Skutki zaniechania orzekania o winie rozkładu pożycia małżeńskiego
Zasadą jest, że orzekając rozwód sąd orzeka także, czy i który z małżonków ponosi winę rozkładu pożycia. Jednakże na zgodne żądanie małżonków sąd zaniecha orzekania o winie i w takim wypadku następują skutki takie, jak gdyby żaden z małżonków nie ponosił winy. Zaniechanie orzekania o winie stwarza więc fikcję braku winy, a zatem oboje małżonkowie są traktowani jako niewinni rozkładu ich pożycia małżeńskiego.
Jakie to ma praktyczne konsekwencje?
Jeżeli małżeństwo zostało rozwiązane przez rozwód z zaniechaniem orzekania o winie, to każdy z tak rozwiedzionych byłych małżonków, jeżeli znajduje się w niedostatku, może żądać od drugiego małżonka rozwiedzionego alimentów odpowiadających swoim usprawiedliwionym potrzebom oraz możliwościom zarobkowym i majątkowym małżonka zobowiązanego.
Zatem w przypadku niedostatku, okoliczność czy rozwód był orzekany z ustalaniem winy czy nie, nie ma jakiegokolwiek znaczenia.
Jednakże w sytuacji, gdy orzekając rozwód, sąd zaniechał orzekania o winie, nie znajduje zastosowania uregulowanie zawarte w art. 60 § 2 k.r.o., normujące tzw. rozszerzony obowiązek alimentacyjny byłego małżonka.
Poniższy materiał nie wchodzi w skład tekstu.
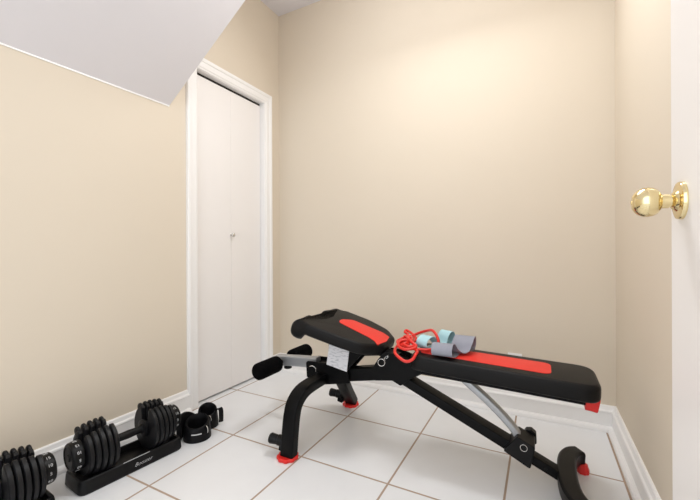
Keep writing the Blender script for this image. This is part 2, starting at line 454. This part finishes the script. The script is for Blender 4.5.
bm = torus((-0.655, -0.052, 0.434), (1, 0, 0.4), 0.005, 0.0012, 14, 6); torus((-0.645, -0.051, 0.441), (0.2, -1, 0.1), 0.005, 0.0012, 14, 6, bm); torus((-0.637, -0.051, 0.447), (1, 0, 0.5), 0.005, 0.0012, 14, 6, bm)
obj('pin_chain', bm, 'steel', bench, smooth=1)
obj('front_beam', sweep([(-1.05, 0, 0.292), (-0.90, 0, 0.308), (-0.68, 0, 0.352)], rrect(0.062, 0.064, 0.006), (0, 1, 0)), 'black_metal', bench, smooth=0.6)
obj('seat_hinge_arm', sweep([(-0.78, 0, 0.44), (-0.70, 0, 0.452), (-0.60, 0, 0.435)], rrect(0.055, 0.035, 0.005), (0, 1, 0)), 'black_metal', bench, smooth=0.6)
brk = [(-1.105, 0.352), (-1.095, 0.362), (-0.975, 0.366), (-0.86, 0.36), (-0.845, 0.285), (-1.03, 0.246), (-1.10, 0.278)]
b1 = obj('front_bracket', prism_y(brk, -0.054, -0.046), 'black_metal', bench, bevel=0.0015)
obj('front_bracket', prism_y(brk, 0.046, 0.054), 'black_metal', bench, bevel=0.0015)
obj('bracket_core', prism_y([(-1.08, 0.345), (-0.97, 0.352), (-0.87, 0.335), (-0.87, 0.29), (-1.03, 0.26), (-1.08, 0.285)], -0.046, 0.046), 'black_metal', bench)
obj('pull_pin_ring', torus((-1.062, -0.058, 0.322), (0.2, -1, -0.1), 0.021, 0.0026, a0=1.9, a1=4.6), 'steel', bench, smooth=1)
sb = [(-0.965, 0.52), (-0.765, 0.458), (-0.775, 0.44), (-0.865, 0.335), (-0.955, 0.345)]
s1 = obj('seat_bracket', prism_y(sb, -0.056, -0.050), 'black_metal', bench)
obj('seat_bracket', prism_y(sb, 0.050, 0.056), 'black_metal', bench)
lb = obj('paper_label', prism_y([(-0.949, 0.516), (-0.838, 0.482), (-0.856, 0.342), (-0.974, 0.363)], -0.0008, 0.0008), 'label', s1)
lb.location = (0, -0.0585, 0); lb['label'] = 'white printed instruction label'

# leg hold-down arm with foam rollers
arm = obj('roller_arm', sweep([(-1.06, 0, 0.345), (-1.18, 0, 0.337), (-1.335, 0, 0.323)], rrect(0.045, 0.056, 0.008), (0, 1, 0)), 'silver', bench, smooth=0.6)
obj('arm_knob', lathe((-1.265, 0, 0.302), (0, 0, -1), [(0, 0.012), (0.004, 0.022), (0.016, 0.022), (0.019, 0.016)], 18), 'black_plastic', arm, smooth=0.6)
obj('roller_axle', lathe((-1.292, -0.215, 0.322), (0, 1, 0), [(0, 0.012), (0.44, 0.012)], 18), 'black_metal', bench, smooth=0.6)
for y0, y1 in ((-0.222, -0.056), (0.068, 0.234)):
    r = 0.044; L_ = y1 - y0
    obj('foam_roller', lathe((-1.292, y0, 0.322), (0, 1, 0), [(0, 0.014), (0.0, 0.033), (0.003, 0.039), (0.009, 0.043), (0.018, r), (L_ - 0.018, r), (L_ - 0.009, 0.043), (L_ - 0.003, 0.039), (L_, 0.033), (L_, 0.014)], 36), 'foam', bench, smooth=0.9)

# front legs: rectangular tubes bent down to the floor, scalloped red feet, small wheels
leg_paths = (
    [(-1.005, -0.02, 0.287), (-1.005, -0.16, 0.287), (-1.006, -0.235, 0.277), (-1.008, -0.285, 0.243), (-1.012, -0.302, 0.19), (-1.017, -0.310, 0.10), (-1.020, -0.316, 0.014)],
    [(-0.965, 0.02, 0.290), (-0.972, 0.07, 0.270), (-0.985, 0.14, 0.200), (-1.002, 0.21, 0.130), (-1.016, 0.275, 0.068), (-1.026, 0.318, 0.026)])
for s, lp in zip((-1, 1), leg_paths):
    path = catmull(lp, 8); e = path[-1]
    leg = obj('leg', sweep(path, rrect(0.068, 0.048, 0.007), (1, 0, 0)), 'black_metal', bench, smooth=0.6)
    obj('foot', lathe((e.x - 0.006, e.y, 0), (0, 0, 1), [(0, 0.045), (0.003, 0.048), (0.012, 0.048), (0.016, 0.044), (0.016, 0.02)], 80, mod=lambda w: 1 + 0.05 * math.tanh(2.2 * math.sin(9 * w))), 'red_rubber', leg, smooth=0.7)
    y = e.y + 0.012 if s < 0 else e.y - 0.065
    z = 0.064 if s < 0 else 0.083
    obj('wheel', lathe((e.x - 0.03, y, z), (-1, -0.25, 0.12), [(0, 0.020), (0.004, 0.025), (0.034, 0.024), (0.036, 0.021), (0.070, 0.024), (0.077, 0.020), (0.079, 0.010)], 24), 'black_plastic', leg, smooth=0.6)
    obj('wheel_bracket', sweep([(e.x - 0.02, y, z - 0.028), (e.x - 0.052, y, z - 0.022)], rrect(0.04, 0.034, 0.006), (0, 1, 0)), 'black_metal', leg, bevel=0.003)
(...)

Zgodnie bowiem z powyżej wskazanym przepisem, jeżeli jeden z małżonków został uznany za wyłącznie winnego rozkładu pożycia, a rozwód pociąga za sobą istotne pogorszenie sytuacji materialnej małżonka niewinnego, sąd na żądanie małżonka niewinnego może orzec, że małżonek wyłącznie winny jest zobowiązany przyczyniać się w odpowiednim zakresie do zaspokajania usprawiedliwionych potrzeb małżonka niewinnego, chociażby ten nie znajdował się w niedostatku.
Zatem zaniechanie orzekania o winie w sprawie o rozwód może mieć poważne konsekwencje dla niewinnego małżonka, dla którego rozwód pociąga za sobą istotne pogorszenie sytuacji materialnej, gdyż przy braku orzekania o winie nie zostaną zasądzone na jego rzecz alimenty od drugiego małżonka.